Thermal observations measure the light emitted by an object, not the light that the object reflects. Gathering surface data from viewing locations multiple times over the course of the day adds more detailed data and an interpretation of the object’s landscape that is less ambiguous and more reliable. 

Scientists chose the Atacama Large Millimeter/submillimeter Array, or ALMA, in Chile to capture Psyche’s emissions. Radio telescopes were used to generate an image of the asteroid of about 50 pixels. Achieving that resolution was possible because ALMA observed Psyche at millimeter wavelengths that are longer than infrared wavelengths, allowing researchers to combine data from all the telescopes and produce higher resolution images.
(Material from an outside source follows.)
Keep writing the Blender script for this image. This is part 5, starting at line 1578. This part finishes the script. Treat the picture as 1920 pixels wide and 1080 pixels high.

The data indicated that Psyche's thermal inertia -- the amount of time it takes an object to heat up when it receives light from the sun and how fast it cools down when darkness descends -- is above normal for an asteroid, which could mean that Psyche has an uncommonly dense or conductive surface. Psyche emits scattered light, and it is very likely that rocks on the surface of the asteroid are sprinkled with grains of metallic materials. The data indicates Psyche's surface is at least 30% metal.

The findings give weight to alternative explanations for Psyche's surface composition, including the theory that Psyche could be a primitive asteroid that was formed closer to the sun and not part of the core of a fragmented protoplanet. The techniques used in this study yielded new insights into the surface composition and origin of asteroids and established new ways to study large objects in the Asteroid Belt.